Review by Ian Keogh
Philippe Druillet’s stunningly imaginative art on Lone Sloane was game changing from the start, influencing creators in France and abroad, but in terms of the complete comics package only his collaboration with Jacques Lob hits the spot. Delirius is the best of the Lone Sloane catalogue, and after finishing his Salammbô trilogy Druillet’s intention was to collaborate with Lob on a follow-up. Work was begun, but when Lob died Druillet left the only just started project lying dormant. Over a decade later began working with Benjamin Legrand, but Druillet ultimately didn’t like the direction and put it aside again. Eventually he completed Delirius 2 using some of what was planned by Legrand, but finishing the job himself.
If that all makes Delirius 2 sound dangerously like a hodgepodge lacking a defining creative vision you’d be right. Even with his capabilities Sloane knows to avoid Delirius, a planet for every rogue in the galaxy, but returns when his friend Yearl’s daughter is abducted there. However, he’s placed himself in the middle of a power struggle between old enemy Imperator Shaan and a new threat. It’s formula writing.

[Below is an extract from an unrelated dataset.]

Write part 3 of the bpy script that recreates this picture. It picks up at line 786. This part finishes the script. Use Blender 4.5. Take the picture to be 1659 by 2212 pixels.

So if the story fails, surely Druillet’s art can be counted on? Well, not this time. The imagination is still there on some great single page illustrations, but too much is fudged. It’s unrealistic to expect an artist then well into his sixties to maintain the astonishing capacity for detail and decoration that Druillet had in the past, although a few examples are present, however is it too much to ask that pages are fully drawn? Seventeen pages roughed out before Lob’s death are included, but with colours applied to the roughs rather than finished art, and that’s around a quarter of the book. In too many other cases shortcuts are taken.
Toward the end, again roughly a quarter of the content, the visions become more fantastical, and while it’s not the Druillet of old, at least it’s an echo of what he was. Overall, though, this is one encore too far and the poorest Lone Sloane since the earliest 1960s work. That being the case, it’s for the best that new creators are on board for Babel.